Saturday, May 14, 2016

The best contributors to diversification will surprise you

Investments with hedge fund managers will generate significant diversification benefits. This has been the key selling point for managed futures and other hedge fund styles, yet a closer inspection makes for a more complex and mixed story.

Our simple review over the last three years tells a different diversification story. Buying a portfolio of managed futures managers may not be better than holding more fixed income. You should know what you are getting versus a diversification alternative and any simple blanket view is without merit.

We analyzed the long bond (TLT), the Barclays Aggregate index (AGG), and the SocGen managed futures index (CTA) against the S&P 500 index (SPY).

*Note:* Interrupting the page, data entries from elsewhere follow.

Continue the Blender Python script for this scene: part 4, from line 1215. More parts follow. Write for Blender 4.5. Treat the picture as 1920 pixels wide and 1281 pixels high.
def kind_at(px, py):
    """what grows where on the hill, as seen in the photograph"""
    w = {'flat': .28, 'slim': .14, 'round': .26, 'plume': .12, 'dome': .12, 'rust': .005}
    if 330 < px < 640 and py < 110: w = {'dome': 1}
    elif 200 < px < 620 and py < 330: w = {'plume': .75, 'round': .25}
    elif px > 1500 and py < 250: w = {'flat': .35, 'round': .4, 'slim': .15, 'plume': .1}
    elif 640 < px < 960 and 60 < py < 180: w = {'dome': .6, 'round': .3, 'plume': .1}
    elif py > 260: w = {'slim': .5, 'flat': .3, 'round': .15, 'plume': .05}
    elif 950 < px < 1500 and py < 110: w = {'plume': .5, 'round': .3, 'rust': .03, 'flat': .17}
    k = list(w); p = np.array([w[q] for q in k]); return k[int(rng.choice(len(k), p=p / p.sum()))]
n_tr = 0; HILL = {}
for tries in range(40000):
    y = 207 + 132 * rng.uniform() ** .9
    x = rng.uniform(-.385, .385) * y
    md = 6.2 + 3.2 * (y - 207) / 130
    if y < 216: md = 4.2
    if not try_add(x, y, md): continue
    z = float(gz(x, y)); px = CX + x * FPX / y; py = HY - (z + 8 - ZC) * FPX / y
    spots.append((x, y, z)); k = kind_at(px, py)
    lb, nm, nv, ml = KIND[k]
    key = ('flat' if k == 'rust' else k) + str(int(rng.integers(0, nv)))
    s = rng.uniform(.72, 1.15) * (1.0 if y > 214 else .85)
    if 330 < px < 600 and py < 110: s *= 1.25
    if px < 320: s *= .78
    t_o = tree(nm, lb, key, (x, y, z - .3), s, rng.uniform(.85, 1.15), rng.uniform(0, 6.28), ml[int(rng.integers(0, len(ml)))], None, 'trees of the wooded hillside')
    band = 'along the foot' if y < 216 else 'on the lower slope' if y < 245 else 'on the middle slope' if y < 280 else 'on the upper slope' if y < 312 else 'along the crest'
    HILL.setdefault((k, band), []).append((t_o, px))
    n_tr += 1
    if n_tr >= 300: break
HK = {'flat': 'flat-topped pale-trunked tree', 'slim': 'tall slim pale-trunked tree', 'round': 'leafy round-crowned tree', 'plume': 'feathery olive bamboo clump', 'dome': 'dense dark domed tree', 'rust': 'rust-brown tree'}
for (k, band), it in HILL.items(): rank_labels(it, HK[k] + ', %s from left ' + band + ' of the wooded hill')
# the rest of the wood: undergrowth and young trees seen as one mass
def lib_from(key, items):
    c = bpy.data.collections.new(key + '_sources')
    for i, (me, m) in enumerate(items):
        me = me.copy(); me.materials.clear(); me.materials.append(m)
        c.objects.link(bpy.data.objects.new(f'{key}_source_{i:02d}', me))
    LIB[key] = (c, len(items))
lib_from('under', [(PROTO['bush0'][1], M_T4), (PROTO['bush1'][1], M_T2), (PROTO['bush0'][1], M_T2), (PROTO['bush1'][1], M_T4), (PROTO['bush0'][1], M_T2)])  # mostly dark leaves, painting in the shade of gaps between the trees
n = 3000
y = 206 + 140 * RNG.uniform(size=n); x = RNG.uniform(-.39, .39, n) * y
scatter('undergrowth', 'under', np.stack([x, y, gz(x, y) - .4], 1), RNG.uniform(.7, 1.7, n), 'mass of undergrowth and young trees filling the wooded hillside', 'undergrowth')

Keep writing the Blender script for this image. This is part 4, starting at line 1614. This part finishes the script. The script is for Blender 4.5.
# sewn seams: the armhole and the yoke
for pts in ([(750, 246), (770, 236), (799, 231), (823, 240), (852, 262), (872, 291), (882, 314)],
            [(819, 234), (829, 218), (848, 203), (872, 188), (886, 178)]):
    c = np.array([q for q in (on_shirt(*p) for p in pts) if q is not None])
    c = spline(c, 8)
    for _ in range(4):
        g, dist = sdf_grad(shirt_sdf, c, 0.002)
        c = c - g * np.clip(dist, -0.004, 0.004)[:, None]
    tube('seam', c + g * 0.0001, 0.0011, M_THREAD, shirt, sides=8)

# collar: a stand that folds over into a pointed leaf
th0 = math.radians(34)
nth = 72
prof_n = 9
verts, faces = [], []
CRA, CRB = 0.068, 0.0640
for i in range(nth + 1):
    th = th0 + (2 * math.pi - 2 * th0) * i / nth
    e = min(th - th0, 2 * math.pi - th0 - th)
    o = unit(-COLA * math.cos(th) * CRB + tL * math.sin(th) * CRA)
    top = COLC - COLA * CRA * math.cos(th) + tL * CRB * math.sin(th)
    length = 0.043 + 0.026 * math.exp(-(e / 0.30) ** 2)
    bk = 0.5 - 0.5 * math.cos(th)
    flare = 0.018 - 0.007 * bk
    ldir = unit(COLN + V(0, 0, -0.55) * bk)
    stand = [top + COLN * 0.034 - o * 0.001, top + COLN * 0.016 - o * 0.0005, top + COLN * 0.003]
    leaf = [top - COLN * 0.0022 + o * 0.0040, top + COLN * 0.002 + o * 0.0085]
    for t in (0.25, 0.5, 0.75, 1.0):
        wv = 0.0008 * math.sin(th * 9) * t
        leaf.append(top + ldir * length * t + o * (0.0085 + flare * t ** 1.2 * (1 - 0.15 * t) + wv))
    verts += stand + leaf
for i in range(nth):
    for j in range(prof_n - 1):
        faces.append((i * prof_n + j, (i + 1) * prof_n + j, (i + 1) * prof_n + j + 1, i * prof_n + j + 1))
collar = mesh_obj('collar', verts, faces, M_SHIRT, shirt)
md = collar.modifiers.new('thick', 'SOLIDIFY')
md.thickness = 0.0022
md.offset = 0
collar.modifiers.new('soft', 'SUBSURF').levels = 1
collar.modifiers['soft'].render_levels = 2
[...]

First we compared the correlation of these three diversifiers against SPY. We then look at the risk reduction from adding 10% of each diversifier against holding just equities, SPY. We can then measure the marginal reduction in risk and the marginal return change for the time periods examined. 

This work is not definitive but should cause some careful thinking by investors before they invest in alternatives. Investors should think about the marginal diversification from a hedge fund investment. 

The best diversifier is the long Treasury bond. Call it a safe asset, but it has the greatest negative correlation against stocks. The lower duration AGG index comes in second while managed futures has the least diversification based on correlation. It also has the most volatile correlation. Of course, a longer period analysis will show that the negative correlation between stocks and bonds is variable and there have been periods when the correlation has been positive.
Risk reduction is not based on correlation alone. There is the volatility of the diversifier. A lower correlation asset with low volatility will generate more risk reduction than a higher volatility asset. In this case, the AGG index will show the lowest volatility when looking at a 90/10 combination of SPY and the diversifier. 

Nevertheless, diversification does not come without a price. We can also look at the total return of these 90/10 combinations. You may buy the low volatility asset, but the return drag may be greater than desired. In the three year period, there is more return drag from holding the AGG index, but over the one year period, AGG generates the highest gain. While looking at the return impact is not a core reason to diversifier, it frames the question of cost from hedging.

Diversification can be gained from the right mix of traditional assets, so the question of holding alternatives is more complex and should be based on a complete comparative analysis.